======== Working data ========

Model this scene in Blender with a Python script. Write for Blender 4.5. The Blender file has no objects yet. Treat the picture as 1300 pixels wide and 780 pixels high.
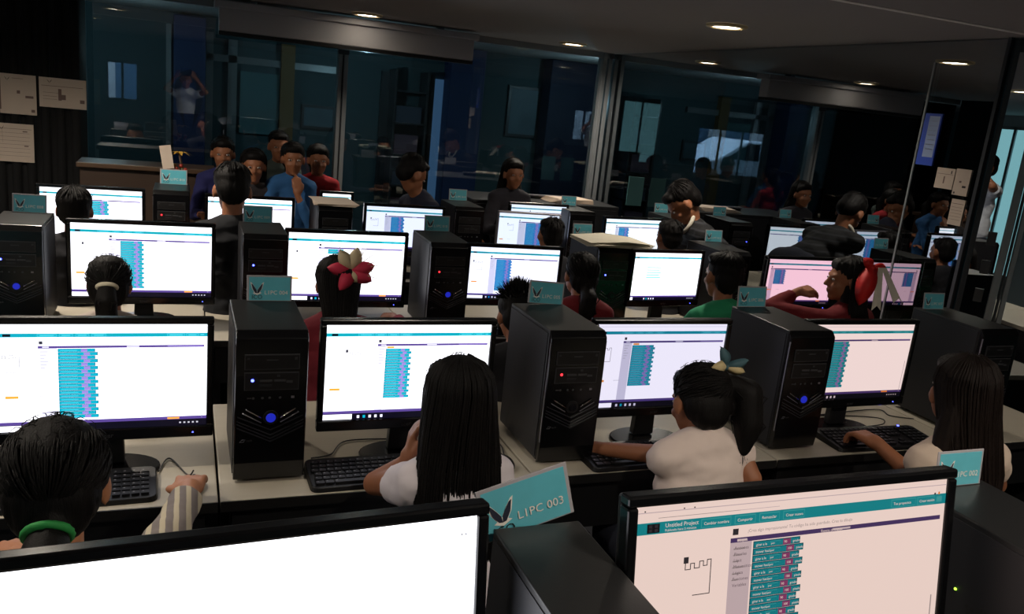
import bpy, bmesh, math, random
from mathutils import Vector, Matrix, Euler, noise
random.seed(7)
S = bpy.context.scene
COL = S.collection
V = Vector
# ------------------------------------------------------------------ camera
FPX, YAW, PITCH, ROLL, CH = 1052.8, .3878, -.2379, .1032, 1.785
_f = V((math.sin(YAW)*math.cos(PITCH), math.cos(YAW)*math.cos(PITCH), math.sin(PITCH)))
_r = V((math.cos(YAW), -math.sin(YAW), 0)); _u = _r.cross(_f)
_c, _s = math.cos(ROLL), math.sin(ROLL)
RT, UP = _c*_r + _s*_u, _c*_u - _s*_r
FW = _f
cd = bpy.data.cameras.new('camera'); cam = bpy.data.objects.new('camera', cd); COL.objects.link(cam)
cd.sensor_width = 36; cd.lens = FPX/1300*36; cd.clip_start = .02; cd.clip_end = 100
M = Matrix((RT, UP, -FW)).transposed().to_4x4(); M.translation = V((0, 0, CH)); cam.matrix_world = M
S.camera = cam
def ray(u, v): return RT*((u-650)/FPX) + UP*((390-v)/FPX) + FW
def aty(u, v, y): d = ray(u, v); return V((0, 0, CH)) + d*(y/d.y)
def atz(u, v, z): d = ray(u, v); return V((0, 0, CH)) + d*((z-CH)/d.z)
# ------------------------------------------------------------------ world, exposure
w = bpy.data.worlds.new('world'); S.world = w; w.use_nodes = True
w.node_tree.nodes['Background'].inputs[0].default_value = (.35, .45, .6, 1)
w.node_tree.nodes['Background'].inputs[1].default_value = .02
S.view_settings.view_transform = 'Standard'; S.view_settings.look = 'None'
S.view_settings.gamma = 1; S.view_settings.use_curve_mapping = False
S.view_settings.exposure = 0.0
S.cycles.use_denoising = True
S.cycles.max_bounces = 8
SCREEN = 2.0          # luminance of a white display
LAMP = 5.2           # watts of each ceiling spot
# ------------------------------------------------------------------ materials
def srgb(h):
    if isinstance(h, str):
        c = [int(h[i:i+2], 16)/255 for i in (0, 2, 4)]
    else: c = [x/255 for x in h]
    return tuple(x/12.92 if x <= .04045 else ((x+.055)/1.055)**2.4 for x in c) + (1,)
_mc = {}
def mat(name, col, rough=.5, metal=0, spec=.5, bump=0, bscale=60, var=0, stretch=(1, 1, 1), coat=0, sheen=0):
    if name in _mc: return _mc[name]
    m = bpy.data.materials.new(name); m.use_nodes = True; nt = m.node_tree; b = nt.nodes['Principled BSDF']
    col = srgb(col) if not (isinstance(col, tuple) and len(col) == 4) else col
    b.inputs['Base Color'].default_value = col
    b.inputs['Roughness'].default_value = rough; b.inputs['Metallic'].default_value = metal
    b.inputs['Specular IOR Level'].default_value = spec
    b.inputs['Coat Weight'].default_value = coat; b.inputs['Sheen Weight'].default_value = sheen
    if bump or var:
        tc = nt.nodes.new('ShaderNodeTexCoord'); mp = nt.nodes.new('ShaderNodeMapping'); mp.inputs['Scale'].default_value = stretch
        n = nt.nodes.new('ShaderNodeTexNoise'); n.inputs['Scale'].default_value = bscale; n.inputs['Detail'].default_value = 3
        nt.links.new(tc.outputs['Object'], mp.inputs[0]); nt.links.new(mp.outputs[0], n.inputs['Vector'])
        if bump:
            bp = nt.nodes.new('ShaderNodeBump'); bp.inputs['Strength'].default_value = bump; bp.inputs['Distance'].default_value = .004
            nt.links.new(n.outputs['Fac'], bp.inputs['Height']); nt.links.new(bp.outputs[0], b.inputs['Normal'])
        if var:
            mx = nt.nodes.new('ShaderNodeMix'); mx.data_type = 'RGBA'
            mx.inputs[6].default_value = tuple(x*(1-var) for x in col[:3])+(1,); mx.inputs[7].default_value = tuple(min(1, x*(1+var)) for x in col[:3])+(1,)
            nt.links.new(n.outputs['Fac'], mx.inputs[0]); nt.links.new(mx.outputs[2], b.inputs['Base Color'])
    _mc[name] = m; return m
def emi(name, col, s):
    if name in _mc: return _mc[name]
    m = bpy.data.materials.new(name); m.use_nodes = True; nt = m.node_tree; b = nt.nodes['Principled BSDF']
    c = srgb(col)
    b.inputs['Base Color'].default_value = (0.01, 0.01, .01, 1); b.inputs['Emission Color'].default_value = c
    b.inputs['Emission Strength'].default_value = s; b.inputs['Roughness'].default_value = .4
    _mc[name] = m; return m
def bands(name, c1, c2, axis, scale, thr=.5, rough=.85):
    if name in _mc: return _mc[name]
    m = mat(name, c1, rough); nt = m.node_tree; b = nt.nodes['Principled BSDF']
    tc = nt.nodes.new('ShaderNodeTexCoord'); wv = nt.nodes.new('ShaderNodeTexWave'); wv.bands_direction = axis
    wv.inputs['Scale'].default_value = scale; wv.inputs['Distortion'].default_value = .6
    cr = nt.nodes.new('ShaderNodeValToRGB'); cr.color_ramp.interpolation = 'EASE'
    cr.color_ramp.elements[0].position = thr-.08; cr.color_ramp.elements[0].color = srgb(c1)
    cr.color_ramp.elements[1].position = thr+.08; cr.color_ramp.elements[1].color = srgb(c2)
    nt.links.new(tc.outputs['Object'], wv.inputs['Vector']); nt.links.new(wv.outputs['Fac'], cr.inputs[0]); nt.links.new(cr.outputs[0], b.inputs['Base Color'])
    return m
def glass(name, tint, base, k):
    m = bpy.data.materials.new(name); m.use_nodes = True; nt = m.node_tree; nt.nodes.clear()
    o = nt.nodes.new('ShaderNodeOutputMaterial'); mx = nt.nodes.new('ShaderNodeMixShader')
    t = nt.nodes.new('ShaderNodeBsdfTransparent'); t.inputs[0].default_value = tint
    g = nt.nodes.new('ShaderNodeBsdfGlossy'); g.inputs['Roughness'].default_value = 0.0; g.inputs['Color'].default_value = (.93, .97, 1, 1)
    fr = nt.nodes.new('ShaderNodeFresnel'); fr.inputs['IOR'].default_value = 1.5
    ma = nt.nodes.new('ShaderNodeMath'); ma.operation = 'MULTIPLY_ADD'; ma.inputs[1].default_value = k; ma.inputs[2].default_value = base; ma.use_clamp = True
    nt.links.new(fr.outputs[0], ma.inputs[0]); nt.links.new(ma.outputs[0], mx.inputs[0]); nt.links.new(t.outputs[0], mx.inputs[1]); nt.links.new(g.outputs[0], mx.inputs[2]); nt.links.new(mx.outputs[0], o.inputs[0])
    return m
BLACKG = mat('gloss_black_plastic', (9, 9, 11), .22, spec=.5)
BLACK = mat('satin_black_plastic', (14, 14, 16), .45)
CASE = mat('tower_black_steel', (22, 22, 23), .42, bump=.06, bscale=500)
CASET = mat('tower_side_steel', (26, 26, 31), .5)
SILVER = mat('silver_trim', (150, 148, 158), .3, metal=.7)
CHROME = mat('chrome', (215, 212, 205), .12, metal=1)
GREYP = mat('grey_plastic', (58, 58, 62), .45)
DESK = mat('pale_laminate', (176, 168, 152), .42, var=.05, bscale=9, stretch=(1, 6, 1))
DESKE = mat('black_edge_band', (20, 19, 19), .5)
STEEL = mat('dark_desk_steel', (16, 16, 18), .5)
SKIN = mat('tan_skin', (150, 96, 66), .55, bump=.08, bscale=250, var=.06)
SKIN2 = mat('light_tan_skin', (172, 116, 82), .55, bump=.08, bscale=250, var=.06)
HAIR = mat('black_hair', (11, 8, 8), .6, spec=.2, bump=.4, bscale=60, stretch=(7, 7, .35))
HAIRB = mat('dark_brown_hair', (22, 13, 10), .6, spec=.2, bump=.4, bscale=60, stretch=(7, 7, .35))
PAPER = mat('white_paper', (205, 188, 172), .8, var=.04, bscale=14)
INK = mat('dark_ink', (58, 48, 48), .7)
TEAL = mat('teal_card', (96, 182, 198), .3, var=.2, bscale=16, coat=.3)
ACRY = mat('clear_card_sleeve', (170, 165, 170), .15, coat=.6)
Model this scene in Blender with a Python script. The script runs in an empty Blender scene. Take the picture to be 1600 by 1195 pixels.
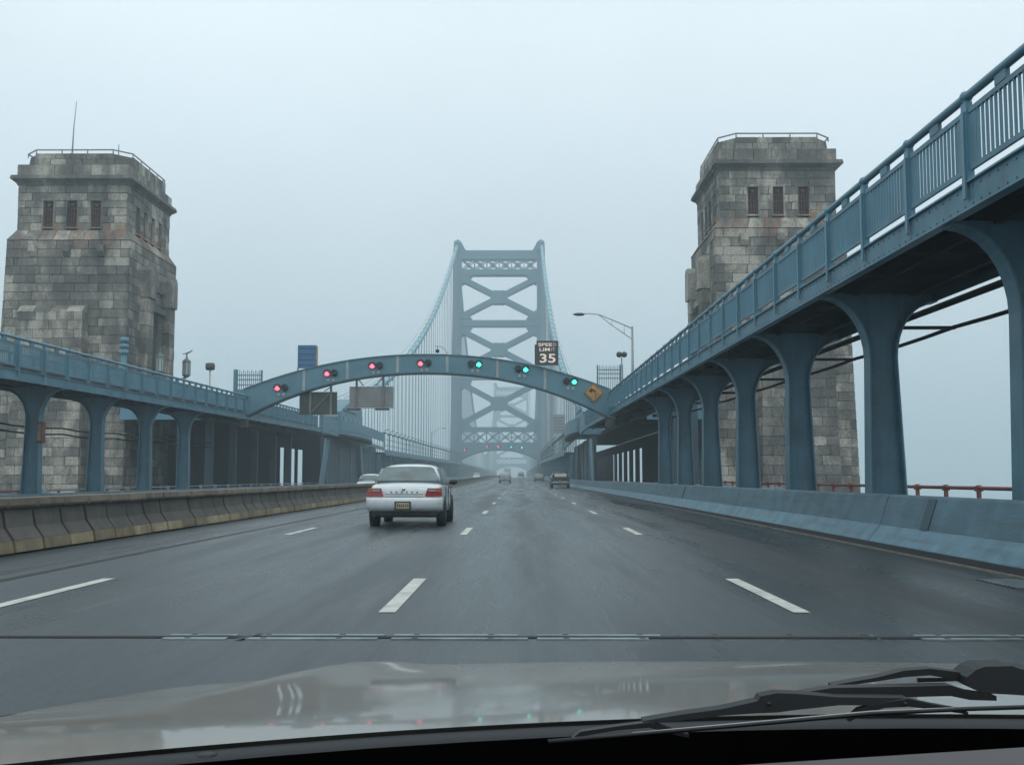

========

Set task » State the count of lines holding the string "script" in the listing above, and nothing else.

Written solution » 2